Курчавая голова на фоне неба, старый скрипач, воробьи, всё было узнаваемо для меня у Платонова, но читать его в первый раз, после войны, попробовал и бросил. Отец постоянно приносил с работы вышедшие книги, и среди них оказалась небольшая, довольно тощая, со странно-грустным по тем временам названием «В сторону заката солнца». Открыл книгу, и первая же страница одновременно поразила и оттолкнула. Поразила серьезностью тона, оттолкнула причудливой надуманностью слога.

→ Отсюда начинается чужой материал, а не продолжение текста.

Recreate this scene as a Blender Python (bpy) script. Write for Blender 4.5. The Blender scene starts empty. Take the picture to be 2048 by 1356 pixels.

Уже после университета, в конце пятидесятых, вместе со Стаськой Рассадиным, оказались мы в ресторане ЦДЛ за одним столом с кем-то, превозносившим не кого иного, как Андрея Платонова. Мы лишь приближались к литературному миру и понятия не имели о том, что за апологет. Час был обеденный, ресторан полон, усадили нас за стол, где уже сидели двое. Они не обратили на нас никакого внимания, заняты были разговором между собой. Особенно этот говорун, Борис Ямпольский, как удалось установить впоследствии, сотрудник Платонова в годы войны по газете «Красная звезда». Он даже ещё возвысил голос и провозгласил, словно хотел, чтобы его слышал весь переполненный зал. «Какие это писатели?! – было сказано в литературном общепите. – Платонов – вот писатель». Высказавшийся подкрепил свое мнение ссылкой на официально и неофициально признанный авторитет уже покойного Эм. Казакевича, жестом показал, как сталинский лауреат взвешивает на руке платоновскую рукопись, не изданную, и произносит: «Бессмертие!». Мы со Стаськой начали свой обед, когда те двое уже заканчивали, но мы их обогнали, проглотили, едва замечая, что жуем, и припустились каждый в свою служебную библиотеку. Стаська бросился на второй этаж там же, в ЦДЛ, передо мной через полчаса, пока добрался я до Дзержинского, в книжном собрании ИМЛИ стояли первоиздания Платонова. Судя по формулярам, платоновские книги были мало читаны: почти не интересовались Платоновым наши исследователи.